__WRITTEN TASK__.
Write out every line below that includes the word "parts".

__PROVIDED RECORDS__.
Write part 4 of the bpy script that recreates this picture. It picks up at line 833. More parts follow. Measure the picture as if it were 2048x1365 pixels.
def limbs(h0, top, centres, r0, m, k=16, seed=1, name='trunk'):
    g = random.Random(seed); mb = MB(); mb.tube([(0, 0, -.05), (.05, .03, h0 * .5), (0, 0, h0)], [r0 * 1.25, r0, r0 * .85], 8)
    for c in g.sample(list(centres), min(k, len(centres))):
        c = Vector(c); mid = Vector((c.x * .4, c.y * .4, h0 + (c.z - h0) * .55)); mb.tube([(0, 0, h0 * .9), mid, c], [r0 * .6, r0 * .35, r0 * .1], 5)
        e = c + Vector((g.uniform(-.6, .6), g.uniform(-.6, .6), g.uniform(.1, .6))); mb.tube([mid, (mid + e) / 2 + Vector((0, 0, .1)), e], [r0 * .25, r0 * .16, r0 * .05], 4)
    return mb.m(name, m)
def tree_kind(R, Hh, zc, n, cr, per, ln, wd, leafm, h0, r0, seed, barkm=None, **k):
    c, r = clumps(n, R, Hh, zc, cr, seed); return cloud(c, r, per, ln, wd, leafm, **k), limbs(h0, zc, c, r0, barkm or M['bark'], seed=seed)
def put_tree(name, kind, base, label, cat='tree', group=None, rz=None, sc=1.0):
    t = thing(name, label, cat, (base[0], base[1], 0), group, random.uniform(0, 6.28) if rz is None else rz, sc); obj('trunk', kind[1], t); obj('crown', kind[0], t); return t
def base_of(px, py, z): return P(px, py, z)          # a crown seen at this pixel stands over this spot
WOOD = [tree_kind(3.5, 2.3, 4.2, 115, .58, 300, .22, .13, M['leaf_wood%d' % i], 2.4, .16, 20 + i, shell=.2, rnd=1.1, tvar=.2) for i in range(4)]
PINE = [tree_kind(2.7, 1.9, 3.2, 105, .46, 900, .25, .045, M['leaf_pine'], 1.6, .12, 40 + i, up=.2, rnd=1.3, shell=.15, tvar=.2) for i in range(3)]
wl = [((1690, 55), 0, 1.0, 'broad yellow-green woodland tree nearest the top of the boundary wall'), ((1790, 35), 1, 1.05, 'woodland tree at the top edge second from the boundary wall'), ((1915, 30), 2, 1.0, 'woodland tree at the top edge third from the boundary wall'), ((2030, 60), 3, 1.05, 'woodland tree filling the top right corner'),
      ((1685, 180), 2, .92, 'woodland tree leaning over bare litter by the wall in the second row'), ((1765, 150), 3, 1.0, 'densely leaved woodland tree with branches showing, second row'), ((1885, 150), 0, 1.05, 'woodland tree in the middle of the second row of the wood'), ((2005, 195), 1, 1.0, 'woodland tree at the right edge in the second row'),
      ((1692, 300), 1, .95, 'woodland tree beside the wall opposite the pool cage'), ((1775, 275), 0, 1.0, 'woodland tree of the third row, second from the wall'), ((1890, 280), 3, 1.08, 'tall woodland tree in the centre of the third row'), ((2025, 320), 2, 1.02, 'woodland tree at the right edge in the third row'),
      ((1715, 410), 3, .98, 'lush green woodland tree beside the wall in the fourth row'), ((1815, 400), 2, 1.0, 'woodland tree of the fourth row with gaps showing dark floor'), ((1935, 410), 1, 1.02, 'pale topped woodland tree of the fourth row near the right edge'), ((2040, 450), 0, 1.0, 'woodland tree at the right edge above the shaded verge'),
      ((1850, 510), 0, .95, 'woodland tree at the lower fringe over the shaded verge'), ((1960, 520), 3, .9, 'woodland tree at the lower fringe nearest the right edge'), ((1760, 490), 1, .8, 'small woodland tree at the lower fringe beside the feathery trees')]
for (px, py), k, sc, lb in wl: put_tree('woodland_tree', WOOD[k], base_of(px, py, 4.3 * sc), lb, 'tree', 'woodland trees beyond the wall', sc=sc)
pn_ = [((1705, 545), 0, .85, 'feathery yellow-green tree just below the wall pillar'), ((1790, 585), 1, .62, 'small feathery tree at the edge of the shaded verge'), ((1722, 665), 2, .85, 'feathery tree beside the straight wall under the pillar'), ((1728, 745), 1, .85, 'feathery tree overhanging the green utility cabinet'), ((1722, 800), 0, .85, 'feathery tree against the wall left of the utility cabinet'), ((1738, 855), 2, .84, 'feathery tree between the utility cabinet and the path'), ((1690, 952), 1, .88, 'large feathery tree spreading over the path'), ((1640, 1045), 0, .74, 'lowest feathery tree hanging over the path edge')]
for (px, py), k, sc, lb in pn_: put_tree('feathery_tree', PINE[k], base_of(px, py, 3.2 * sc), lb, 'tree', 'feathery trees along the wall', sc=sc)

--

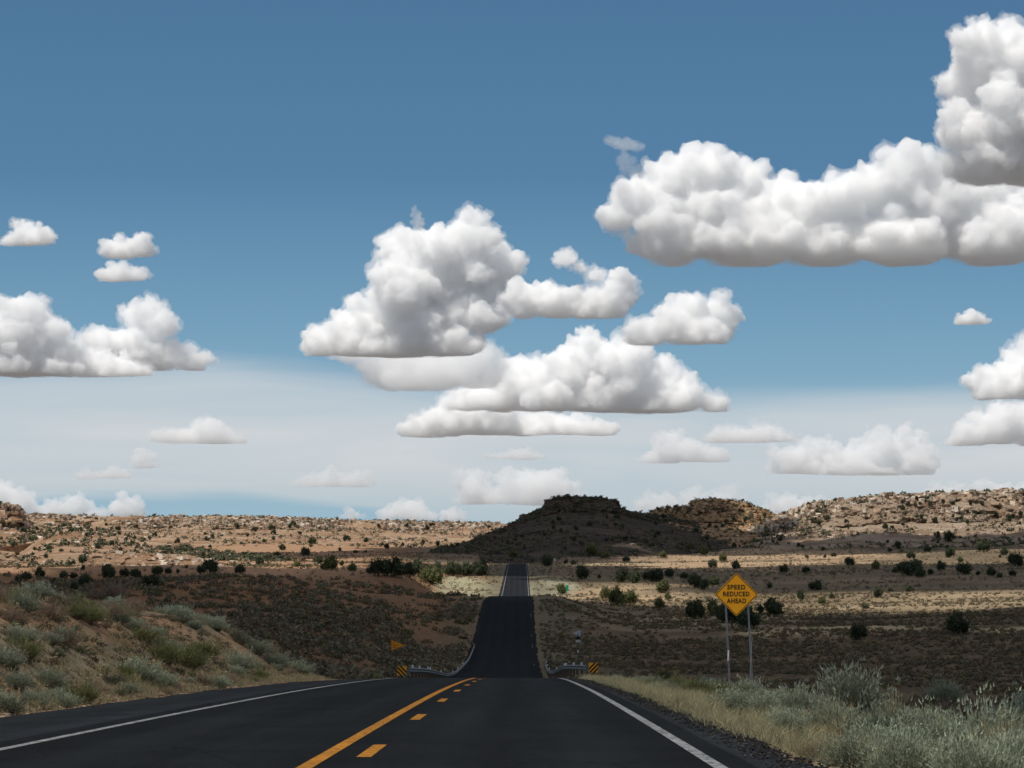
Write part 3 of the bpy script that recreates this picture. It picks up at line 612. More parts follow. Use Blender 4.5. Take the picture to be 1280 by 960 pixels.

__PROBLEM SOLUTION__.
Write part 4 of the bpy script that recreates this picture. It picks up at line 833. More parts follow. Measure the picture as if it were 2048x1365 pixels.
Write part 3 of the bpy script that recreates this picture. It picks up at line 612. More parts follow. Use Blender 4.5. Take the picture to be 1280 by 960 pixels.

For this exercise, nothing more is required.